Toutefois, il serait malhonnête d’omettre sciemment quelques
vilains petits défauts du métrage déjà présents dans l’œuvre culte sortie en 1982. À l’instar de Blade Runner
premier du nom, l’intrigue de Blade
Runner 2049 ne manque pas de poser nombre de questions essentielles... sans y apporter aucune réponse.

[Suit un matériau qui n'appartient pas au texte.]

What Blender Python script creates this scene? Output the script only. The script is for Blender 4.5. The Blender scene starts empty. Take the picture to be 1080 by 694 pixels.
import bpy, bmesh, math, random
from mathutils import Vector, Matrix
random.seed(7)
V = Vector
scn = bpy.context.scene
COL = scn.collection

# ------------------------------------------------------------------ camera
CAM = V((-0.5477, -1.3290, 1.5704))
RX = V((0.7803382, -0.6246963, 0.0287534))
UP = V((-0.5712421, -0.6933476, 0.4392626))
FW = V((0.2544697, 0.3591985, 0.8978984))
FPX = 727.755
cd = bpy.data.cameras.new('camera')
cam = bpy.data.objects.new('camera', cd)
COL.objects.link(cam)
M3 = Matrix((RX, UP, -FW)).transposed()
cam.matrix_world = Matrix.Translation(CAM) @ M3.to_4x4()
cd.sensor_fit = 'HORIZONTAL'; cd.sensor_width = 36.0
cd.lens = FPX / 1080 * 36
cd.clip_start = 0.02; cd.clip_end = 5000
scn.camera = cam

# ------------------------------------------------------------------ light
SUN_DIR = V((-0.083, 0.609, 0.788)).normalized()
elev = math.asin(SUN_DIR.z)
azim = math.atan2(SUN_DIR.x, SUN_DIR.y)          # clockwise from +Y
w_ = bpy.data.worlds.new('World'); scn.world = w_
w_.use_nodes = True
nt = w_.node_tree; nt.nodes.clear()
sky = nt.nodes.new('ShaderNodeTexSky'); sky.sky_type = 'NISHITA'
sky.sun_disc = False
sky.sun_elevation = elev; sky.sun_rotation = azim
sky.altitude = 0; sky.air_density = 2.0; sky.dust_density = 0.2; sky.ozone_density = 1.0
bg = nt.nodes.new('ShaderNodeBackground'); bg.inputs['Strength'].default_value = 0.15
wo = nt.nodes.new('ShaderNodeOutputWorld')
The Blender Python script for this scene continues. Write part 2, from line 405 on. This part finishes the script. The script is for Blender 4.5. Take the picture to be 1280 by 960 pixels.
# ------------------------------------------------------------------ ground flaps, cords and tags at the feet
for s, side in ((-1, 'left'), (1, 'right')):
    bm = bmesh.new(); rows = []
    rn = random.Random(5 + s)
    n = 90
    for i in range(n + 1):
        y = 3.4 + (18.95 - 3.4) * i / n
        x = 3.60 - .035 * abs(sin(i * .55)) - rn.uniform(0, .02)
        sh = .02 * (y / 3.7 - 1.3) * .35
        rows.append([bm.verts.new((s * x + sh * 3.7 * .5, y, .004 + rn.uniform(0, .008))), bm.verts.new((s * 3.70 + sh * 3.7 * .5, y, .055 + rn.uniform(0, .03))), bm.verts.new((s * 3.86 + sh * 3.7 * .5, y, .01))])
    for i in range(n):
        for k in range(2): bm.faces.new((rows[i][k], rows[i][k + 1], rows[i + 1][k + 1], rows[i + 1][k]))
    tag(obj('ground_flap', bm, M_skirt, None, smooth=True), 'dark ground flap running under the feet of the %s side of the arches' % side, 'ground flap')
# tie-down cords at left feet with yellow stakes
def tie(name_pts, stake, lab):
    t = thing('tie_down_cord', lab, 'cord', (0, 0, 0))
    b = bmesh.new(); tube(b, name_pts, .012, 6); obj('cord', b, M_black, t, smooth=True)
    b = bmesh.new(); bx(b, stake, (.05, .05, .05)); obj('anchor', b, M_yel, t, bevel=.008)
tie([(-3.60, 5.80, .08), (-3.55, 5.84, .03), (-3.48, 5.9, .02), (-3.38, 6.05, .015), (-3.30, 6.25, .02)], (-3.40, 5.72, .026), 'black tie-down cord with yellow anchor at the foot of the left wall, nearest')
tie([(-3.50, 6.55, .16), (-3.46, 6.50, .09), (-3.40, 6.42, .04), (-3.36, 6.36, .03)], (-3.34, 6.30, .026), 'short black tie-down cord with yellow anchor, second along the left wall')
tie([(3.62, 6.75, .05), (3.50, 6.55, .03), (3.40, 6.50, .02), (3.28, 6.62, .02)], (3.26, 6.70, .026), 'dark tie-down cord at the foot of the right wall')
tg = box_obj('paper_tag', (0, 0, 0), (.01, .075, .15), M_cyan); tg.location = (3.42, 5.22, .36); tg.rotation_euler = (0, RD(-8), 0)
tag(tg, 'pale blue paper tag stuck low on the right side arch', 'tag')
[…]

Petit tour des captivantes problématiques soulevées
par le film mais qui resteront, à notre plus grand désarroi, irrésolues. Les
amateurs de science-fiction qui n’ont pas encore été voir les exploits de Ryan Gosling en salles l’auront sans doute compris : la suite de cet article ne
badinera pas avec les spoilers.
Si le statut de Répliquant de K est confirmé de bout en
bout, ses origines restent en suspens. Principale piste posée par le film : K
serait le "jumeau artificiel" d’Ana Stelline (Carla Juri), la
fille cachée de Rick Deckard (Harrison Ford) et Rachael (Sean Young). A-t-il
été créé dans l’unique dessein de tromper les hommes d’affaires véreux comme
Wallace (Jared Leto) ? Ou a-t-il juste hérité des souvenirs bien réels d’Ana
par pur hasard ?
Les spectateurs les plus attentifs noteront que jamais K ne
compare son ADN avec celui de sa supposée sœur. Or, Deckard a avoué avoir
changé les dossiers pour mieux protéger l’existence de sa fille. Rien ne l’empêchait
donc d’inventer un jumeau masculin pour mieux brouiller les pistes, conduisant délibérément
les autorités dans la mauvaise direction. Une stratégie alors payante puisque
Lt Josh (Robin Wright) et K étaient intimement convaincus qu’ils cherchaient un
homme.
En parlant du loup, moult théories affirment que Lt Josh
serait derrière la création de K. Elle lui confère un respect et une confiance
aveugle qui dénotent quelque peu avec sa position hiérarchique. Aussi, quand le Blade Runner lui affirme "s’être occupé" de l’enfant prodigue, elle
ne cherche même pas à vérifier l’information ou à connaître plus amplement les détails.
Mais si elle est bien l’initiatrice de sa création, alors sa foi semble
logique. Elle connaît le Répliquant, ses limites, ses potentialités. Enfin, il
ne s’agit là que d’une piste parmi tant d’autres…
Le réalisateur de Sicario
l’avait juré et a tenu sa promesse : pas un instant, le film ne laisse entendre
que Rick Deckard est un Répliquant… Mais ne fait rien pour démentir les
rumeurs, qui persistent depuis le premier volet. Des rumeurs lancées par Ridley
Scott lui-même, convaincu qu’il était bien plus cohérent de proposer aux
spectateurs un chasseur d’androïdes lui-même robotisé.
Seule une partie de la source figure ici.